Warning: This post ended up longer than planned, if you are bored easily, only read the first two paragraphs
I’m a bit surprised that there haven’t been noise about this on the planets, but it’s probably due to the long weekend and people generally spending less time with their computers.
Via Slashdot, the OLPC XO Laptop will (be able to run) run Windows when it is sold in the US. The writer of the article considers it to be a heavy blow to the open source world, I think that “heavy blow” might be an overstatement.
I can understand why a lot of people, especially in education, would want to run Windows on the machine. The vast majority of educational software out there is written for Windows, and often in such a way that they can’t be ported to a free operating system in an easy way, or at a low enough cost to make it worth while. The problem is very much similar to running games on GNU/Linux. In some cases, the design of the game makes it incredibly easy to port over. In some cases, especially where very specific technologies such as DirectX are used, it can quickly become very complicated.
In South Africa, we’ve seen some shifts, even though slight shifts, to make educational software more web based.
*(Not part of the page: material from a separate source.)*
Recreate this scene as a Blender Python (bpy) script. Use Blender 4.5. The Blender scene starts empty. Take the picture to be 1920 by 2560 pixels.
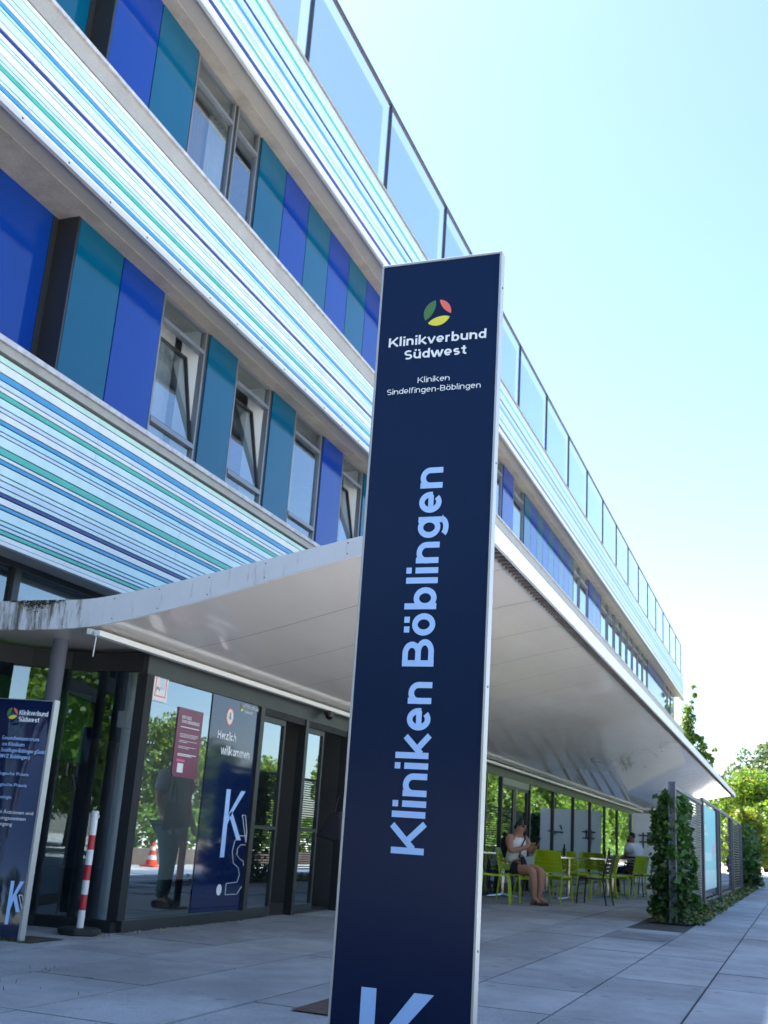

In the tuXlab project, the number 1 request from the schools are for more educational content. The Shuttleworth Foundation and Inkululeko Technologies have sourced some real good educational suites for these schools, and it got the attention of some of the other software vendors who didn’t get a slice of the pie. The shift that we observed was that more of the local educational software companies were using more and more web-based software tools, and also making more use of Flash (hopefully that will shift again to svg/javascript or even something better), specifically so that schools running free software could run their software. Now and again, we had a school asking us whether they may install Windows on their machines, so that they could run the same educational software in their tuXlab than in their Windows lab, and we would just explain to them that it would kind of defeat the purpose of their tuXlab, and since the lab run as an LTSP network, that it would be difficult to do it from a technical perspective too. As time progressed, and the availability of pre-packaged software grew for the lab, teachers started to prefer using GNU/Linux. A few schools even said no when they were free Microsoft labs to replace their tuXlabs. In my opinion, that is very big, considering that the one particular school ran their tuXlab on second hand computers, and that they were offered brand new Windows machines as replacements.
Sorry, back to the XO. I think that the interface truly innovative, and the system has the potential to provide a high quality and stable environment to develop and deliver software and content. If you look at DirectX again, for example, the latest version requires you to run Windows Vista, and some of the technologies, which is widely used in educational software (such as DirectDraw), is being deprecated. For schools that use Microsoft labs and use Windows based software, this causes a huge admin overhead, which is an overhead that most schools can’t afford to have. For the developers of the software, it causes even more problems. Firstly, they have to spend money to port their software to the new Microsoft technologies. Secondly, they have to get their clients to upgrade to a new version of Windows before they can get a return on updating their software.
If you consider a GNU/Linux system though, the application interfaces are quite stable, and even when new technologies are introduced, you are still able to access the older technologies to support your application. I think that, over time, software development houses will discover the benefits of using cross-platform technologies to develop their software, and gradually move away from technologies that limit them and their clients.
One specific educational revolution that might take place would be an ideal application for the XO Laptop, and that’s the Classroom Coders project (that’s just a working name), here’s Mark Shuttleworth’s blog entry about a two day workshop on it that was held last year. Hopefully we can teach kids to think for themselves again, instead of teaching them how to shut up and listen. All that the current schooling system is good for, it seems, is to teach kids how to look busy when they are working in an office one day, and I personally think that it is ridiculous. People are discouraged to think for themselves and just to blend in with the masses, I hope that if I have kids one day, that they wouldn’t have to go through a pathetic system as I did.